The outbreak of war effectively put an end to the traditional intensive toast-rack tours and the original fleet of 24 were scrapped during the war years. A few of the remaining cars are thought to have operated during the war (in 1940 and 1942) but after 1945, most (including 166) were then put into storage with a view to scrapping them.

Two of the remaining toast-racks – 166 and its sister car 165 – were granted a reprieve when they were designated as works cars (numbered 17 and 16 respectively), but this looked like a temporary stay of execution until salvation appeared (for 166 at least) in the unlikely guise of the BBC! In October 1951 sister car number 165 was pressed into service as a mobile platform for the first ever live broadcast from a moving vehicle when the BBC decided to film the famous Blackpool illuminations (which included, of course, a number of illuminated tramcars).

So popular were these transmissions that, two years later in 1953, 166 was retrieved from its open air sidings and similarly adapted (by removing its seats and substituting a large box-like structure to accommodate the massive camera equipment that was required in those days). The two ‘television cars’ continued to participate in these annual outside broadcast outings until 1965, by which time technological advances in camera equipment and changing viewer tastes rendered them redundant. Car 165 was then cut up in 1968, but 166 survived until 1972 when it was offered to the Crich Tramway Museum.

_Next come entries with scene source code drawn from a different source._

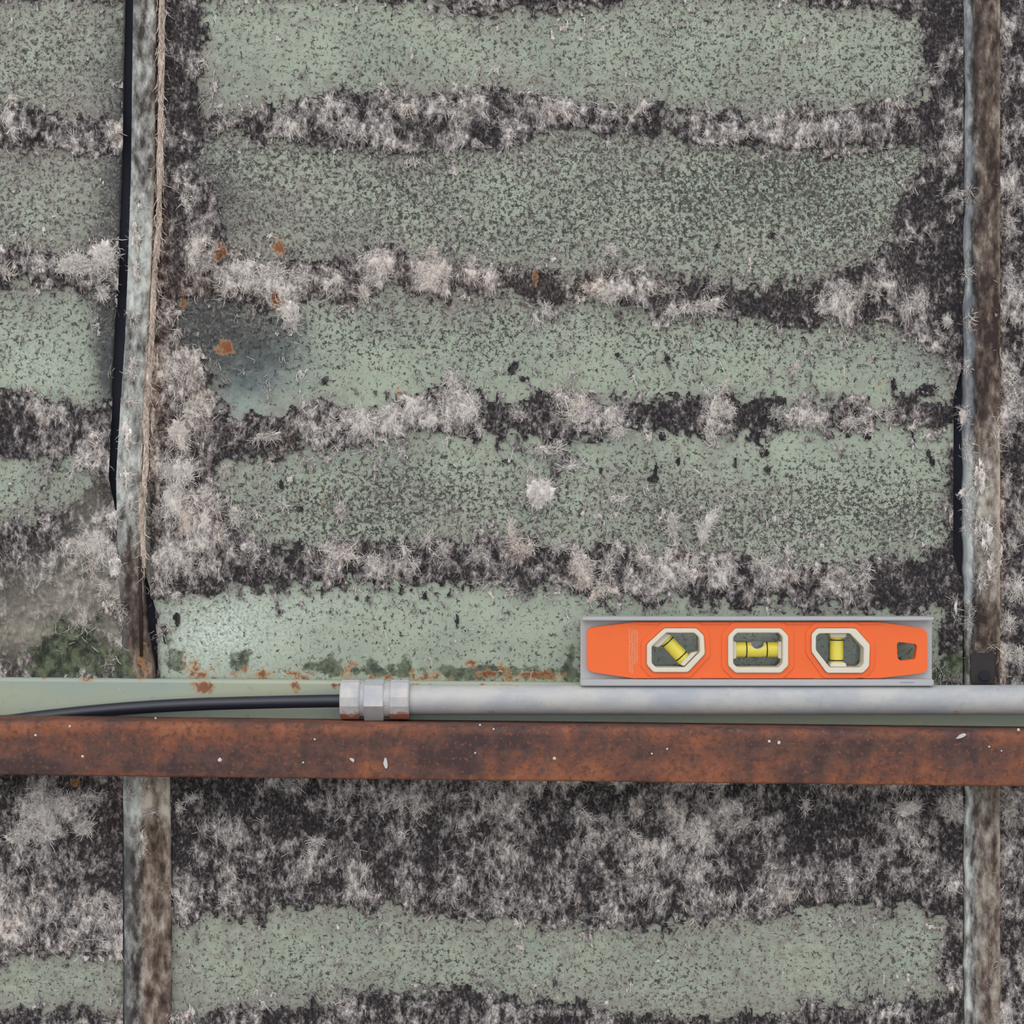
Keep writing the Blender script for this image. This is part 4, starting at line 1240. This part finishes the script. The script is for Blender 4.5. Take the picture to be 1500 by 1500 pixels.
for W in (W1, W2, W3):
    solid('window_surround', rp(clip_y(offset_poly(W, 8.5)), 4), [rp(offset_poly(W, 0.3))], 0.02400, 0.02570, M['orange'], body, 0.0004, 0.02700)
for (x0, x1) in ((934, 966), (1027, 1070), (1151, 1192), (1256, 1292)):
    solid('recess_lip', [(x0, 911.8), (x1, 911.8), (x1, 915.0), (x0, 915.0)], [], 0.02400, 0.02560, M['orange'], body, 0.0003, 0.02700)
    solid('recess_lip', [(x0, 990.8), (x1, 990.8), (x1, 993.9), (x0, 993.9)], [], 0.02400, 0.02560, M['orange'], body, 0.0003, 0.02700)
# worn illegible print
vs, fs = [], []
r2 = np.random.default_rng(8)
for col, (x0, y0, y1) in enumerate(((921.5, 921, 984), (925.2, 923, 987), (929, 923, 972), (932.4, 924, 970))):
    y = y0
    while y < y1:
        h = r2.uniform(0.8, 1.9)
        w = r2.uniform(1.6, 2.6)
        ox = r2.uniform(-.5, .5)
        k0 = len(vs)
        for (a, b_) in ((x0 + ox, y), (x0 + ox + w, y), (x0 + ox + w, y + h), (x0 + ox, y + h)):
            q = P(a, b_, 0.02700)
            vs.append((q[0], -0.02488, q[2]))
        fs.append((k0 + 3, k0 + 2, k0 + 1, k0))
        y += h + r2.uniform(0.4, 0.9)
o = mesh_obj('worn_print', vs, fs, M['print'], body)
o['label'] = 'faded vertical print'
# vials
def cyl(a, b_, rad, n=24):
    return tube([a, b_], rad, n)


def holder(pts, parent):
    solid('vial_holder', pts, [], 0.01150, 0.02350, M['cream'], parent, 0.0004, 0.02700)


def vial(W, I, a, b_, width, lines, holders, bubble=None):
    fr = solid('vial_frame', rp(W), [rp(I, 2.5)], 0.01250, 0.02760, M['cream'], lev, 0.0007, 0.02700)
    for h in holders:
        holder(h, fr)
    solid('acrylic_pane', offset_poly(I, 0.6), [], 0.01280, 0.01360, M['clear'], fr, 0, 0.02700)
    k = 0.02700
    A = Vector(P(*a, k))
    B = Vector(P(*b_, k))
    A.y = B.y = -0.01720
    rad = width / 2 * S(k)
    n = 24
    v, f = tube([tuple(A), tuple(A.lerp(B, .5)), tuple(B)], rad, n)
    vo = mesh_obj('vial', [tuple(q) for q in v], f, M['vial'], lev)
    if bubble:
        bx, by, brx, bry = bubble
        pts = [(bx + brx * math.cos(t), by + bry * math.sin(t)) for t in np.linspace(0, 2 * math.pi, 28, endpoint=False)]
        pv, pf = poly_solid(pts, [], 0.00600, 0.02800, 0.02700)
        cut = mesh_obj('cutter', pv, pf, M['cream'], lev)
        bmc = bmesh.new()
        bmc.from_mesh(cut.data)
        bmesh.ops.recalc_face_normals(bmc, faces=bmc.faces)
        bmc.to_mesh(cut.data)
        bmc.free()
        bmc = bmesh.new()
        bmc.from_mesh(vo.data)
        bmesh.ops.recalc_face_normals(bmc, faces=bmc.faces)
        bmc.to_mesh(vo.data)
        bmc.free()
        md = vo.modifiers.new('bubble_cut', 'BOOLEAN')
        md.object = cut
        md.operation = 'DIFFERENCE'
        md.solver = 'EXACT'
        bpy.context.view_layer.update()
        dg = bpy.context.evaluated_depsgraph_get()
        nm = bpy.data.meshes.new_from_object(vo.evaluated_get(dg))
        vo.modifiers.clear()
        vo.data = nm
        bpy.data.objects.remove(cut)
        arc = [P(bx + brx * math.cos(t), by + bry * math.sin(t), k) for t in np.linspace(0.12, math.pi - 0.12, 20)]
        v, f = tube([(q[0], -0.02020, q[2]) for q in arc], 0.00036, 8)
        bo = mesh_obj('bubble_rim', [tuple(q) for q in v], f, M['cream'], vo, True)
        bo['label'] = 'pale rim of the air bubble'
        # the clear tube wall over the bubble
        v, f = poly_solid([(bx + (brx - .4) * math.cos(t), by + (bry - .4) * math.sin(t)) for t in np.linspace(0, math.pi, 16)], [], 0.01650, 0.01780, 0.02700)
        mesh_obj('air_bubble', v, f, M['clear'], vo)
    for t in lines:
        c = A.lerp(B, t)
        u = (B - A).normalized() * (0.9 * S(k))
        v, f = tube([tuple(c - u), tuple(c + u)], rad * 1.02, n)
        mesh_obj('vial_line', [tuple(q) for q in v], f, M['ink'], vo)
    return fr


vial(W1, I1, (975, 936), (1004.5, 968), 21, (0.17, 0.83),
     [[(956, 946), (975, 927.5), (984, 931), (970, 945), (964, 949)], [(1003, 976.5), (1024, 955), (1014, 957), (1010, 961), (997, 974)]])
vial(W2, I2, (1078.5, 952.8), (1142.5, 952.8), 22.5, (0.265, 0.735),
     [[(1074.3, 940), (1079.5, 941), (1079.5, 965), (1074.3, 966)], [(1146.2, 940), (1141.5, 941), (1141.5, 965), (1146.2, 966)]], (1111.5, 941.0, 10.8, 11.0))
vial(W3, I3, (1229.2, 933), (1229.2, 973.5), 20, (0.14, 0.88),
     [[(1217, 927.8), (1242, 927.8), (1240, 934.5), (1218.5, 934.5)], [(1217, 977.7), (1242, 977.7), (1240, 971.5), (1218.5, 971.5)]])
# tiny worn stamp on the bottom flange
vs, fs = [], []
for i in range(22):
    x = 1318 + i * 0.95
    k0 = len(vs)
    for (a, b_) in ((x, 999.2), (x + .6, 999.2), (x + .6, 1000.4), (x, 1000.4)):
        q = P(a, b_, LF)
        vs.append((q[0], -LF - 0.00005, q[2]))
    fs.append((k0 + 3, k0 + 2, k0 + 1, k0))
mesh_obj('stamp', vs, fs, mat_plain('grey_stamp', c8(120, 120, 124), 0.6, 0.05), lev)

for o in bpy.data.objects:
    if '_o' in o:
        del o['_o']
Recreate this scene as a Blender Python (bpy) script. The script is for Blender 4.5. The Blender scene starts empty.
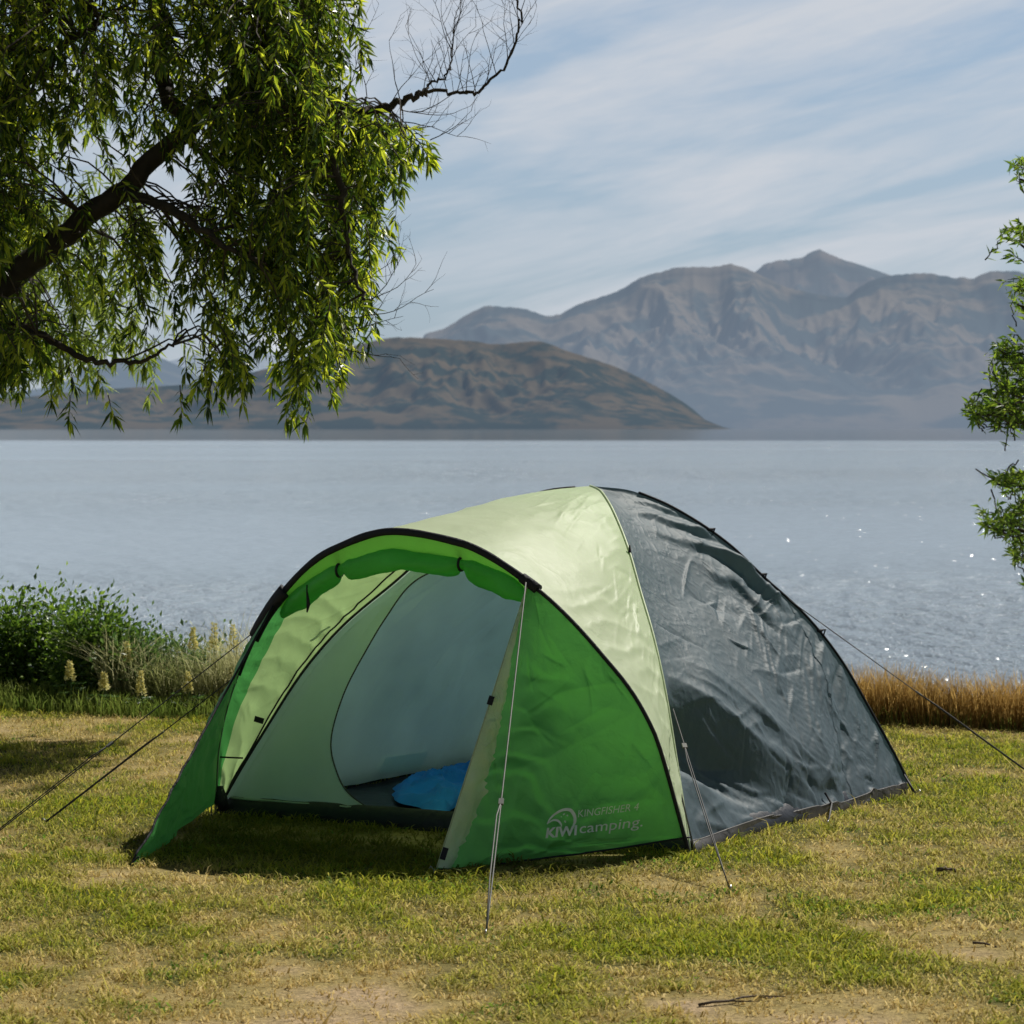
import bpy, math, random
import numpy as np
from mathutils import Vector, noise
from mathutils.bvhtree import BVHTree
random.seed(7); rng = np.random.default_rng(7)
S = bpy.context.scene
COL = S.collection
F = 2930.0; H = 1.7; HY = 427.0           # focal length in px, eye height, horizon row

def at(px, py, Z):                         # point at depth Z seen in that direction from the eye
    return Vector(((px-512)*Z/F, Z, H-(py-HY)*Z/F))
def gnd(px, py, z=0.0):
    Z = F*(H-z)/(py-HY); return Vector(((px-512)*Z/F, Z, z))

# ------------------------------------------------------------------ materials
def mat(name):
    m = bpy.data.materials.new(name); m.use_nodes = True
    nt = m.node_tree
    for n in list(nt.nodes): nt.nodes.remove(n)
    out = nt.nodes.new('ShaderNodeOutputMaterial')
    return m, nt, out
def N(nt, t, **kw):
    n = nt.nodes.new('ShaderNode'+t)
    for k, v in kw.items():
        if k.startswith('_'): setattr(n, k[1:], v)
        else: n.inputs[k.replace('__', ' ')].default_value = v
    return n
def ramp(nt, stops, interp='LINEAR'):
    r = nt.nodes.new('ShaderNodeValToRGB'); r.color_ramp.interpolation = interp
    e = r.color_ramp.elements
    while len(e) < len(stops): e.new(.5)
    for i, (p, c) in enumerate(stops):
        e[i].position = p; e[i].color = (*c, 1) if len(c) == 3 else c
    return r
def objcoord(nt, scale=(1,1,1), rot=(0,0,0)):
    tc = N(nt, 'TexCoord'); mp = N(nt, 'Mapping', Scale=scale, Rotation=rot)
    nt.links.new(tc.outputs['Object'], mp.inputs['Vector']); return mp.outputs[0]

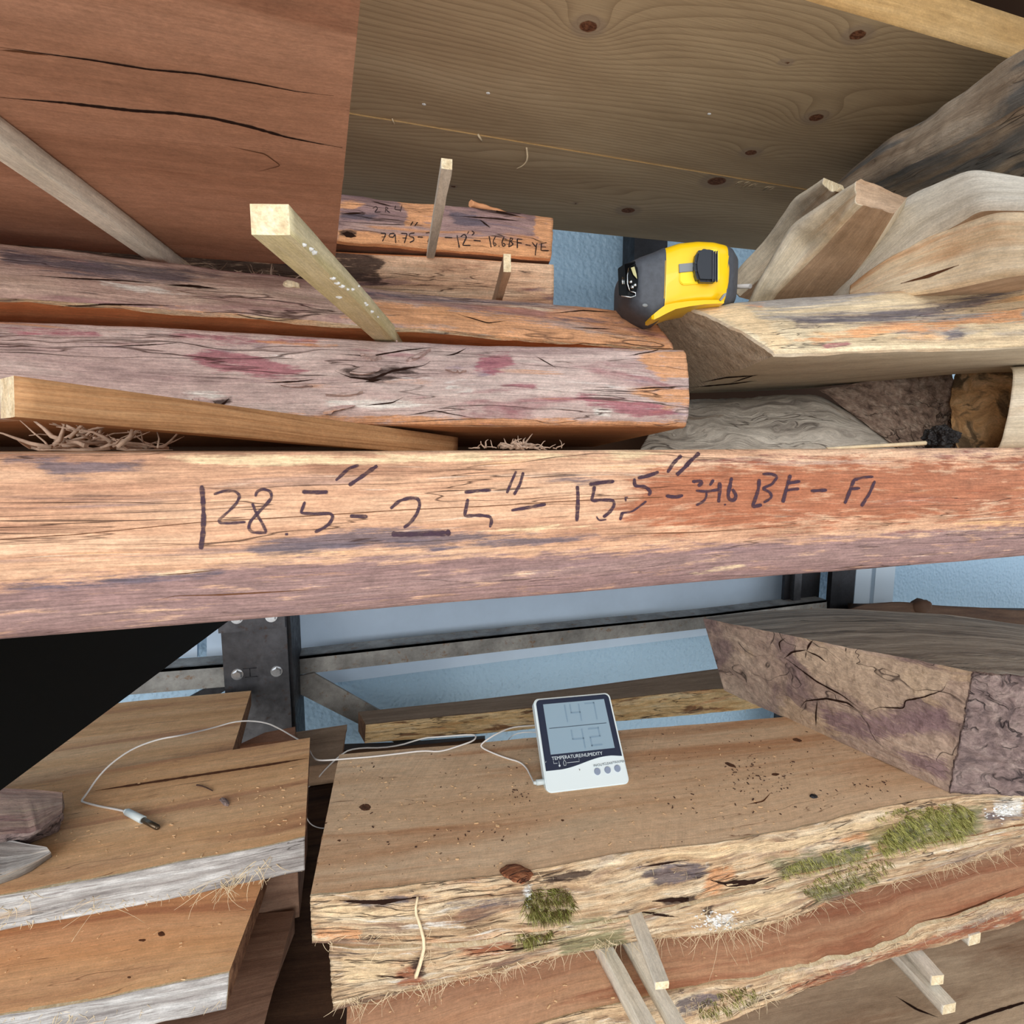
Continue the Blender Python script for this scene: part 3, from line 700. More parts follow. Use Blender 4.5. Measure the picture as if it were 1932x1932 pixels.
o = from_bm('scribed_mark', bm, M_steeldk, col); o['label'] = 'scribed letter H lying on its side'

def girt(label, top, bot, yf, depth, mat, name='steel_angle', group=None, extra=None):
    P = [at_y(a, b, yf) for a, b in top] + [at_y(a, b, yf) for a, b in bot[::-1]]
    bm = rect_prism(P, (0, .006, 0))
    T = [at_y(a, b, yf) for a, b in top]
    Q = T + [p + Vector((0, depth, 0)) for p in T[::-1]]
    b2 = rect_prism(Q, (0, 0, -.006)); me = bpy.data.meshes.new('t'); b2.to_mesh(me); b2.free(); bm.from_mesh(me); bpy.data.meshes.remove(me)
    return tag(from_bm(name, bm, mat), label, 'beam', group)
girt('rusty grey steel angle running right from the column across the wall', [(552, 1240), (1000, 1192), (1345, 1158), (1560, 1132)], [(552, 1274), (1000, 1223), (1345, 1184), (1560, 1158)], 1.16, .05, M_angle)
girt('paint-splashed steel angle left of the column', [(230, 1268), (424, 1253)], [(230, 1312), (424, 1296)], 1.12, .05, M_angle)
bm = rect_prism([at_y(a, b, 1.15) for a, b in ((552, 1279), (592, 1270), (712, 1338), (800, 1385), (780, 1420), (700, 1378), (553, 1303))], (0, .006, 0))
tag(from_bm('diagonal_brace', bm, M_angle), 'flat grey steel brace slanting down right from the column', 'brace')
bm = rect_prism([at_y(a, b, 1.16) for a, b in ((330, 1330), (430, 1275), (430, 1300), (380, 1330))], (0, .006, 0))
from_bm('gusset_plate', bm, M_steeldk, col)
xa, xb, xc = at_y(1480, 1110, 1.2).x, at_y(1546, 1110, 1.2).x, at_y(1612, 1110, 1.16).x
pc = empty('steel_post', Vector(((xa + xb) / 2, 1.2, 0)), 'dark steel post at the back wall above the old wedge slab', 'post')
from_bm('channel', wbox(xa, xb, 1.2, 1.21, 0, 2.6), M_steeldk, pc)
from_bm('lip', wbox(xa + .02, xa + .045, 1.185, 1.2, 0, 2.6), M_steel, pc)
from_bm('cover_plate', wbox(xb, xc, 1.16, 1.175, 0, 2.6), M_steeldk, pc)
px = at_y(1197, 470, 1.2).x
tag(from_bm('steel_stud', wbox(px, px + .09, 1.2, 1.26, 1.7, 2.6), M_steeldk), 'dark stud against the wall above the tape measure', 'post')

# ---- black rack arm, deepening towards the column
X_ = -.15
def at_x(px, py, x):
    r = ray(px, py); return EYE + r * (x / r.x)
a = at_x(0, 1492, X_); b = at_x(424, 1177, X_); dd = (b - a) / (b.y - a.y)
p0 = a - dd * (a.y - .19); p1 = b + dd * (1.03 - b.y)
arm = rect_prism([p0, p1, Vector((X_, 1.03, E.z - .069)), Vector((X_, .19, E.z - .069))], (-.05, 0, 0))
tag(from_bm('rack_arm', arm, M_black), 'matte black tapered rack arm under the marked slab at left', 'bracket')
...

There, Blackpool 166 became the first tramcar to receive a total rebuild, a process that was completed by 1974 in time for that year’s Transport Extravaganza. As a toast-rack car, the restoration project was more straightforward than most, though it still took two years to undertake. One of the main challenges was to reconstruct the full-width cross-bench seats, but fortunately one of the originals had survived to serve as a template.

Photo: Richard Lomas, August 1974
Photo: Richard Lomas, August 1974

Having returned to passenger service after a 32 year interval, 166 continued in operation until 1988 when a loose wheel necessitated a temporary withdrawal from service. Ten years later it was again out of commission for a period of five years before returning to service in September 2004.  Since then it has operated in most seasons.

As an open-topped car, it is popular with visitors during sunny periods and also with tram crews and maintenance staff since it is easy to clean and – for obvious reasons – requires little in the way of bodywork maintenance.